Wrapping her mind around the Islamic conception of Jesus has been the most difficult part of her conversion, Amberg said. She grew up with the Christian notion of the Trinity that God, the father; Jesus, the son; and the Holy Spirit were all one and the same -- that Jesus was God in human flesh.
To Muslims, however, that math makes little sense, Amberg said.
Jesus is a respected prophet who brought the word of God to earth, but he is not viewed to be God or to be the son of God, Aslam Abdullah, director of the Islamic Society of Nevada, said. Muslims believe that Jesus was born of a virgin and that he performed miracles, but they do not believe he was crucified or resurrected.
"It really took a lot for me to go from him being God to him just being a prophet," Amberg said. "I'm still trying to find proof he is just a prophet."
The role of women in Islam was also an issue for her, Amberg said, mostly because of the stereotypes that persist about how women are treated in the Middle East.
Abdullah said that many of the people he sees convert to Islam have to deal with those stereotypes, and have to learn how to separate what "Islam says and what Muslim cultures do."

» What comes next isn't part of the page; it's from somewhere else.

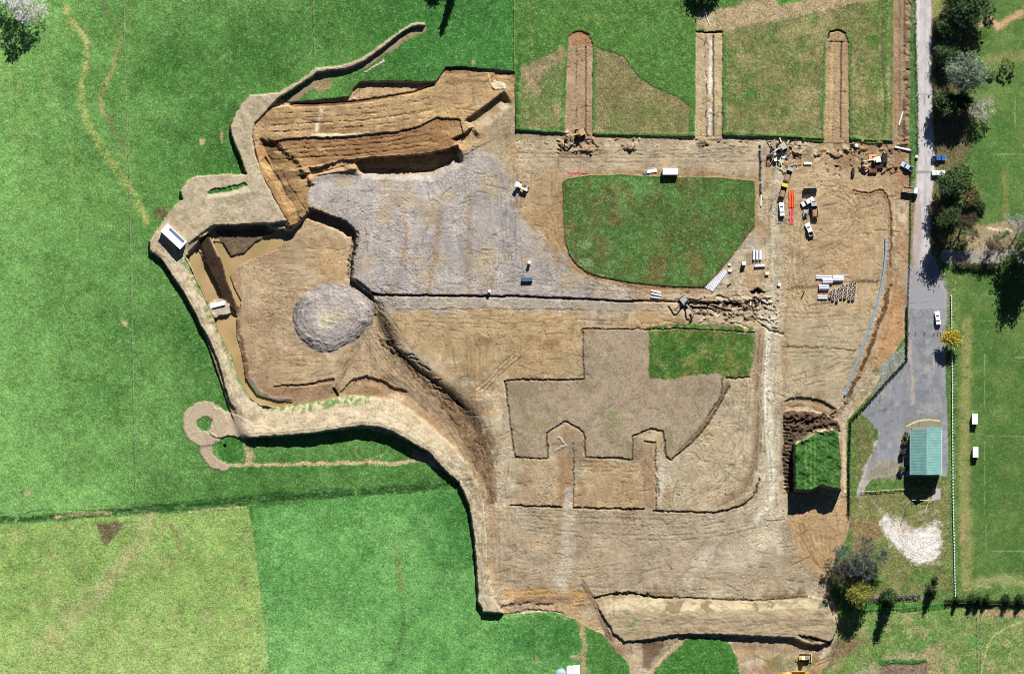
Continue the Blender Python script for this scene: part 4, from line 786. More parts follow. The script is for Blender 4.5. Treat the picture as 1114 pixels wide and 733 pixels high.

"Islam has universal values and universal principles, but the application of those universal values are within the culture of people and sometimes cultures are so dominant that it takes over some of the religious values," Abdullah said.
In contrast, Amberg said she feels more respected and protected in Islam, and said she loves the modesty of the clothing after five years as a cocktail waitress.
The negative perceptions and stereotypes of Muslims as terrorists that have persisted since 9-11 and now the war in Iraq did not deter her from converting, Amberg said, because she said she knew they were misconceptions or untruths about Islam.
She has had some friends question her decision, and her minister aunt tried to tell her son not to become a Muslim because Muslims are "not good people," Amberg said.
But despite her own self-consciousness about what to wear and how to act, Amberg said she has been welcomed into the mosque community and she and her son have found nothing but good people.
And Allah, slowly but surely, is helping her calm her temper, Amberg said.
"It's a refuge for me ... I feel better just to be around the mosque."